El Ecuador, rico en raíces cristianas y con nobles tradiciones católicas, es una sociedad con una alta vocación democrática en el conjunto de América Latina. Ese patrimonio espiritual justifica una esperanzadora confianza ante el futuro. Es preciso tener en cuenta la necesidad de una referencia a los valores últimos y a la verdad suprema que guíe y oriente la acción pública, pues como escribe el Papa en la encíclica Centesimus annus:  "Las ideas y las convicciones humanas pueden ser instrumentalizadas fácilmente para fines de poder. Una democracia sin valores se convierte con facilidad en un totalitarismo visible o encubierto, como demuestra la historia" (n. 46).

María inmaculada nos precede y acompaña en el camino hacia Dios; es nuestra abogada y poderosa intercesora. Nos unimos cariñosamente a ella para confiarle nuestra vida, nuestros gozos y esperanzas, nuestras preocupaciones y éxitos, seguros de que sabrá presentarlos a su divino Hijo.

¡Oh María inmaculada!, ante ti nos presentamos hoy, repitiendo con el arcángel Gabriel:  Ave María, llena de gracia; con toda la Iglesia te decimos "Tota pulchra", toda hermosa, tú, que eres la gloria, la alegría, el honor de nuestro pueblo.

Ante la imagen que te representa gloriosa hacia el cielo y vencedora de la serpiente, te damos gracias por todos los dones que has concedido al querido pueblo ecuatoriano, por los frutos de santidad que han madurado en estas tierras, por la fe católica que aquí ha perseverado desde hace casi cinco siglos.

Mirando al futuro, nos confiamos a tu intercesión y nos entregamos en tus brazos amorosos. Mira a quienes sufren en el cuerpo o en el espíritu, y sé fuente de abundante consuelo para todos.
Da a los jóvenes un anhelo por la belleza que tú reflejas y que tiene su origen en la belleza de Dios.
Concede a las familias el don de la fidelidad, del amor y de la concordia.

Bendice a todos los hijos del Ecuador, los que viven aquí y los que han emigrado en búsqueda de mejores condiciones de vida para sí y para los suyos, pero que, aunque lejos de la patria, te llevan siempre en el corazón.

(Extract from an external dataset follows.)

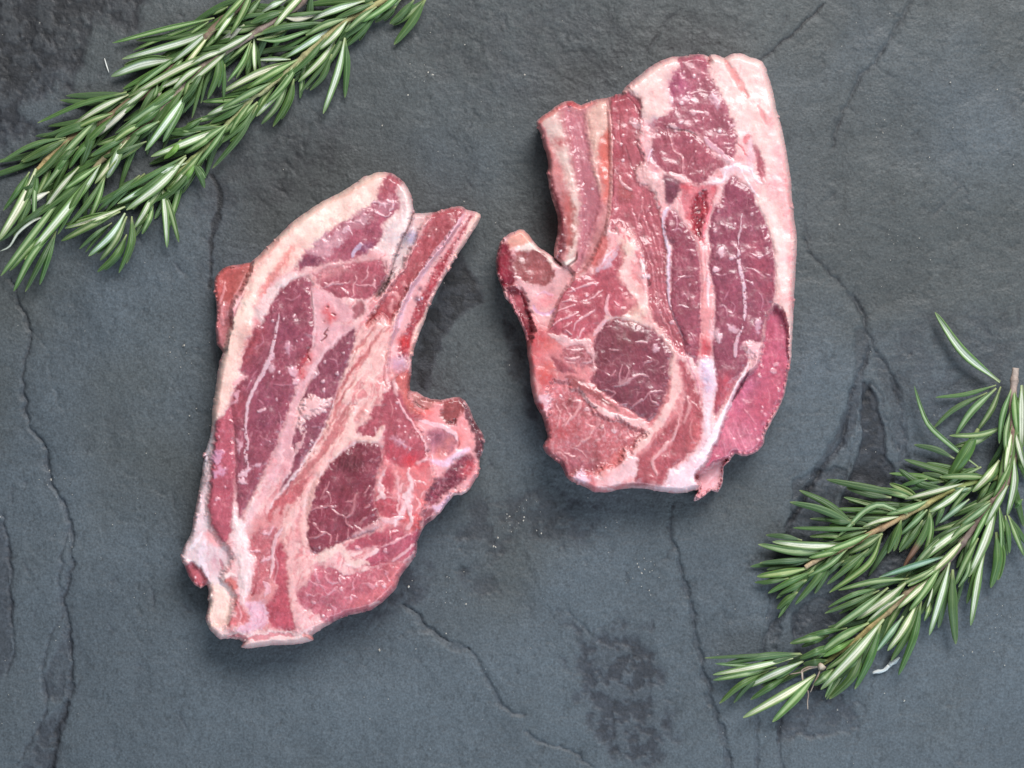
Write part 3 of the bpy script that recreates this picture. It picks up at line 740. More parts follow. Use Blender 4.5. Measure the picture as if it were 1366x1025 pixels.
    # muscle above the eye
    f('muscle#upper', (174, 88, 98), 'C380,850 430,720 480,600 560,515 640,480 700,475 790,405 840,300 875,250 890,330 850,440 850,520 920,590 940,625 890,668 945,690 920,735 860,765 800,760 775,700 760,780 700,850 650,900 560,920 470,880 400,870', 2, 2.2, .1, .1, .8)
    f(None, (186, 86, 82), 'C740,205 780,240 770,330 700,430 660,415 690,320 715,230', 2.5, 3, .1, a=.85)
    for s_, w_ in (('C430,800 500,770 580,735', 2), ('C430,735 500,700 560,690', 2), ('C470,665 520,655 570,665', 2), ('C500,600 580,570 640,550 710,540', 2.2), ('C545,860 570,800 620,765 690,720', 2.6), ('C590,900 600,860 620,840', 3), ('C650,655 700,620 740,590', 2.4),
                   ('C785,615 770,680 765,720 795,760', 5), ('C680,890 720,840 765,785', 6), ('C400,830 450,790', 2), ('C520,560 560,590', 2), ('C540,880 500,850', 2), ('C480,840 540,800', 1.6), ('C820,660 860,690', 1.6)):
        k((222, 172, 174), s_, [w_ * .5, w_, w_ * .6], .85, .7)
    f(None, (205, 180, 190), 'C850,300 820,340 760,400 700,460 720,470 800,420 830,360', 2.5, 4, .12, fat=1, a=.75)  # pale glints on the membrane, painted here and in the next stroke
    k((232, 212, 218), 'C830,310 780,350 740,410', [1, 3, 1], .7, .5)
    d((230, 190, 190), 'C625,512 600,490 700,550 875,590 640,620', 2, .8)
    # fat between
    k((240, 222, 214), 'C990,380 1010,420 1020,460', [4, 7, 4], .9, 1.5)
    d((246, 236, 236), 'C1010,390 1040,490 1015,495 1050,500', 3, 1.5)
    k((96, 50, 56), 'C1045,500 1060,540 1055,560', [2, 4, 2], .8, -2, fat=0)
    t((216, 128, 122), 'C960,500 980,540 1000,580', 4, .4)
    t((236, 214, 190), 'C950,760 1000,740 900,250 920,320', 7, .6)
    # rib
    f('rib_bone', (190, 128, 126), 'A305,490 400,415 470,365 540,350 600,385 690,345 785,325 792,420 795,560 800,700 805,850 800,1000 C790,80 765,180 710,300 650,420 580,490 500,445 465,418 430,375 445,200 415,0 A380,850 330,600', 1.5, 1, .08, .0, 0, T=62, tsoft=4, fat=.6)
    f(None, (214, 190, 176), 'A345,480 430,415 468,520 508,640 545,800 590,1000 C580,150 572,300 540,370 500,380 540,250 530,50 A505,900 450,750 405,640 362,540', 3, 2, .06, fat=1, bulge=1.2, a=.82)
    f(None, (178, 110, 118), 'A478,400 590,400 640,425 655,560 690,760 735,940 745,1020 C705,150 645,300 595,450 562,450 590,250 590,60 A600,1000 560,800 520,600', 4, 2, .08, fat=.3, bulge=-2.5)
    f(None, (212, 172, 156), 'A640,420 770,350 785,540 725,640 715,800 745,960 720,930 680,780 650,560', 4, 2, .07, fat=1, bulge=1.5)
    f(None, (202, 108, 96), 'A725,640 785,530 798,700 792,900 775,1020 748,1000 745,880 718,780', 4, 2.5, .1, fat=.5)
    t((190, 130, 126), 'A560,400 620,420', 7, .5)
    k((228, 168, 160), 'A777,338 792,480 800,640 800,800 797,1000 C785,80 770,150', [3, 4, 4, 4, 4, 4, 2], .9, 1.2, warp=.8)
    k((214, 120, 112), 'A480,380 400,430 320,490', [4, 6, 5], .6, .5, soft=2)
    k((214, 120, 112), 'A690,355 600,395 540,370', [3, 5, 3], .6, .3, soft=2)
    t((176, 92, 92), 'A430,620 470,635 500,620', 5, .75)
    t((196, 122, 112), 'A440,800 480,860 400,700', 6, .5)
    f(None, (158, 68, 62), 'A480,965 520,985 550,1020 C560,120 555,250 520,330 500,290 505,150 485,40', 4, 3, .15, fat=.3, a=.8)
    f(None, (104, 32, 42), 'A385,850 420,990 C440,40 455,200 440,330 425,380 490,340 500,220 480,60 A440,960 412,880', 2.5, 2, .15, fat=0, a=.92)
    f(None, (222, 206, 192), 'C470,405 555,368 558,385 515,432 465,418', 2, 1, .06, fat=1, bulge=1)
    k((86, 34, 36), 'C575,330 562,385 510,432', [1.5, 3, 2.5], .85, -2, fat=0)
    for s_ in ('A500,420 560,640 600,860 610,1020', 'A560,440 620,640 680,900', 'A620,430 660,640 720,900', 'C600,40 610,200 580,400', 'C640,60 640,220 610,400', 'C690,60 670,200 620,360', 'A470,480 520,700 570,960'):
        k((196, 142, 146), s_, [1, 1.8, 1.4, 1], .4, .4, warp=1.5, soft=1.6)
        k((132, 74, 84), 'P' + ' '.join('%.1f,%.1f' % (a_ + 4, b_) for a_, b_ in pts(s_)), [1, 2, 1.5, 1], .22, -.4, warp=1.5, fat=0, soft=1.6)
    d((244, 232, 232), 'A610,938 678,935 605,590 C475,215 465,325 440,370', 1.4, .5)
    d((170, 60, 66), 'A540,365 560,370 520,368', 5, 2)
    # chine bone
    f('backbone', (216, 166, 164), 'C45,480 32,400 50,310 85,235 190,182 245,210 315,295 400,355 465,412 550,470 545,520 480,600 430,720 380,850 290,790 220,640 170,560 100,565 65,540', 2, 1.5, .08, fat=1, T=54, tsoft=3)
    f(None, (150, 84, 84), 'C180,322 260,312 350,332 400,420 425,500 370,555 290,548 220,530 165,480 150,400', 2, 2, .16, .25, -.5)
    f(None, (122, 34, 50), 'C40,480 30,400 50,300 105,255 132,310 150,400 162,520 130,570 75,575', 2.5, 2.5, .2, 0, 0)
    f(None, (222, 164, 144), 'C115,250 190,190 238,215 262,270 140,312', 2.5, 2, .08, fat=1)
    f(None, (234, 212, 198), 'C140,312 262,268 312,308 425,392 405,435 340,330 180,322', 2, 1.5, .05, fat=1, bulge=1)
    k((200, 158, 190), 'C280,680 310,735 370,745 430,710', [2, 4, 4, 2], .7, -.6)
    t((224, 142, 144), 'C360,665 340,660 390,660', 7, .6)
    k((228, 180, 196), 'C300,630 350,600 410,620', [2, 3, 2], .6, .6)
    t((150, 40, 56), 'C130,300 90,430 100,350 160,560', 5, .5)
    d((235, 205, 205), 'C160,480 170,320 155,500 270,505 180,300', 1.6, .6)
    k((232, 205, 215), 'C110,580 140,600 170,570', [4, 6, 3], .7, .5)
    # left flank
    f('flank', (158, 72, 82), 'C105,580 185,570 230,640 270,760 282,850 260,925 235,935 200,800 135,680', 2, 2, .15, .0, 0, T=44)
    k((220, 160, 164), 'C120,600 170,720 225,860 245,930', [3, 5, 5, 3], .7, .6)
    k((120, 40, 52), 'C150,660 200,760 235,850', [1.5, 3, 2], .7, -.8, fat=0)
    k((120, 36, 48), 'C190,590 230,680 262,770 268,860', [2, 5, 4, 2], .7, -1, fat=0)
    t((188, 62, 66), 'C280,920 320,900 300,980 360,940 E290,20 E360,110 380,140 350,90 370,170', 7, .75)
    t((214, 112, 100), 'C360,960 420,940 E400,70 340,130', 6, .55)
    k((226, 190, 184), 'C380,880 470,910 560,930 660,930', [4, 7, 6, 5], .8, .8)
    f(None, (212, 168, 166), 'C430,900 520,900 640,930 690,960 E700,60 710,100 660,110 670,50 620,0 C560,970 480,960', 2, 4, .1, fat=1, a=.85, bulge=.8)
    f('muscle#bead', (162, 92, 98), 'C500,965 560,945 620,960 640,1010 E680,10 665,70 600,70 540,60 500,40 470,0', 2, 3, .12, .4, .4, crumb=.2)
    for s_ in ('E490,10 540,20 590,10', 'E600,40 650,40 680,20', 'E500,40 560,50', 'C500,980 560,990 620,980'):
        k((212, 160, 160), s_, [1, 2, 1], .7, .6)
    f('muscle#strip', (160, 84, 92), 'E405,12 480,40 535,85 575,118 500,112 432,82', 1.5, 2, .1, .1, .8)
    f('muscle#strip', (158, 88, 90), 'E498,132 560,140 625,165 690,210 725,250 805,325 760,335 680,275 600,222 510,178', 1.5, 2, .12, .25, .8)
    k((120, 62, 60), 'E700,190 715,215 760,240', [1, 3, 1.5], .6, -1, fat=0)
    k((104, 62, 52), 'E740,280 800,320 850,370', [2, 5, 3], .45, -.8, fat=0, soft=2)
    # ragged lower left
    f('muscle#ragged', (182, 104, 108), 'E400,190 440,170 520,190 600,250 660,320 730,400 830,420 960,480 1025,515 985,560 930,640 890,620 880,690 800,740 735,740 712,785 600,770 560,790 500,790 465,718 395,668 345,605 380,545 365,470 388,300', 4, 4, .16, .4, .3, crumb=.3, T=66)
    t((148, 82, 92), 'E560,720 620,700 520,680 660,720 580,640 500,740', 9, .6)
    t((178, 62, 64), 'E460,510 490,520 540,480 400,480', 5, .5)
    t((110, 48, 50), 'E700,650 715,690 690,740 530,310 525,290', 4, .7)
    k((222, 170, 166), 'E545,300 600,310 575,370 520,420 500,460', [2, 4, 3, 2], .6, .7)
    k((212, 150, 148), 'E690,360 720,440 660,520', [2, 3, 1.5], .5, .5)
    k((214, 156, 150), 'E640,440 680,480 640,560 560,600', [2, 4, 3, 2], .6, .6, warp=4)
    for s_ in ('E430,300 460,400 430,480', 'E480,310 520,400 470,470', 'E740,440 760,520 700,560', 'E830,460 820,520', 'E900,480 920,540 1000,520', 'E870,500 860,540', 'E780,620 830,620 800,660', 'E520,610 600,630 640,680', 'E480,640 560,670', 'E420,640 480,660 520,720', 'E940,490 960,530'):
        k((210, 156, 154), s_, [1, 2.4, 1], .55, .7, warp=3)
    d((240, 215, 215), 'E640,355 820,500 465,265', 2.8, 1)
    d((222, 176, 170), 'E905,550 540,230 570,770 820,480 740,470', 2.2, .8)
    f('fat#side', (222, 176, 180), 'E330,262 400,250 395,300 370,390 350,360 300,300', 2, 3, .1, fat=1, a=.95)
    f(None, (160, 70, 78), 'E300,320 345,310 355,350 330,360', 2, 2, .1)
    k((236, 196, 190), 'E580,218 650,298 740,370 835,402 960,450 1040,470', [3, 5, 6, 6, 9, 8], .75, .5, soft=1.6)
    k((240, 222, 210), 'E700,330 790,375 850,400', [2, 3, 2], .5, .4)
    # bottom lip
    f('fat_lip', (228, 188, 186), 'E640,790 715,780 880,700 880,620 930,640 972,690 970,790 880,852 790,905 695,908 650,880', 2.5, 3, .07, fat=1, bulge=1)
    f(None, (206, 112, 118), 'E640,770 690,800 720,880 790,905 695,910 640,875', 3, 3, .1, a=.8, fat=.5)
    f(None, (226, 190, 198), 'E555,790 620,765 650,840 620,860 560,835', 2, 3, .07, fat=1)
    t((214, 120, 112), 'E760,770 820,720 870,680 900,650 740,800', 6, .5)
    k((196, 104, 108), 'E740,860 840,880 900,850', [2, 4, 2], .6, 0, fat=.4)
    k((180, 92, 88), 'E790,680 850,650 890,690 830,740', [2, 4, 4, 2], .5, -.5, fat=.3)
    k((236, 200, 196), 'E900,620 920,660 880,720', [2, 4, 3], .7, .8)
    f('fat_flap', (226, 176, 178), 'F640,800 700,760 800,700 865,690 825,740 820,830 785,905 745,890 690,935 628,968 665,885 650,850', 1.6, 2, .08, fat=1, T=30, tsoft=2)
    k((196, 110, 116), 'F640,790 650,800 636,840', [2, 4, 2], .7, -1, fat=0)
    k((236, 200, 202), 'F700,860 760,800 800,740', [2, 4, 2], .6, .8)
    out = ('A305,490 400,415 470,365 540,350 600,382 690,347 775,330 870,303 890,268 960,208 1050,133 1150,78 1215,58 B560,53 655,38 720,58 728,84 740,44 800,53 832,66 870,43 930,36 1000,58 1085,93 1120,180 '
           '1150,280 1175,400 1215,540 1245,700 1270,860 1280,1000 D1297,120 1312,250 1307,400 1297,560 1292,700 1282,850 1275,1020 F1267,60 1247,150 1232,250 1187,360 1132,460 1097,530 1092,580 1050,632 980,664 '
           '930,657 900,652 865,700 825,740 820,830 785,907 745,892 690,937 628,970 640,935 664,888 600,902 520,914 440,907 300,882 170,880 E790,902 695,907 650,882 560,842 505,807 465,717 400,672 348,606 380,545 365,470 340,390 295,310 '
           '268,190 263,90 248,10 C238,920 198,800 138,680 98,640 73,560 42,480 35,400 52,310 87,238 190,184 242,212 312,298 402,358 467,413 422,372 428,300 448,200 448,100 418,0 A398,960 382,850 383,750 353,640 333,560')
    return build_chop(S, out, (860, 360), 'wide lamb chop with a broad blunt rib and smooth bright pink muscle at its edge', 'lamb_chop')
right_chop()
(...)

Tú, que eres Reina de los Apóstoles y estabas con ellos en el cenáculo cuando vino el Espíritu Santo, mira con amor de Madre a los obispos, sacerdotes y demás ministros de la Iglesia, para que con fidelidad y fuerza trabajen por la difusión del Evangelio, haciendo de todos los pueblos la gran familia de los hijos de Dios.

De modo particular te pedimos hoy por el  Santo  Padre, el Papa Juan Pablo II, el Papa que se proclama "Todo tuyo", para que seas tú siempre su ayuda y su consuelo.
Aparta siempre de nuestros horizontes el flagelo de la guerra.

Tú, que eres Reina de la paz, concede el don de la concordia a todos los pueblos y, como Madre del Amor hermoso, intercede por nosotros, para que podamos vivir unidos bajo el vínculo de la caridad, como hijos del mismo Padre celestial, y colaboremos unánimes en la construcción de la civilización del amor.

Y, cuando llegue la hora de nuestra muerte, acude solícita en nuestra ayuda, recibiéndonos en tu regazo materno para presentarnos a Jesús, fruto bendito de tu vientre.
A él la gloria y el honor por los siglos de los siglos. Amén.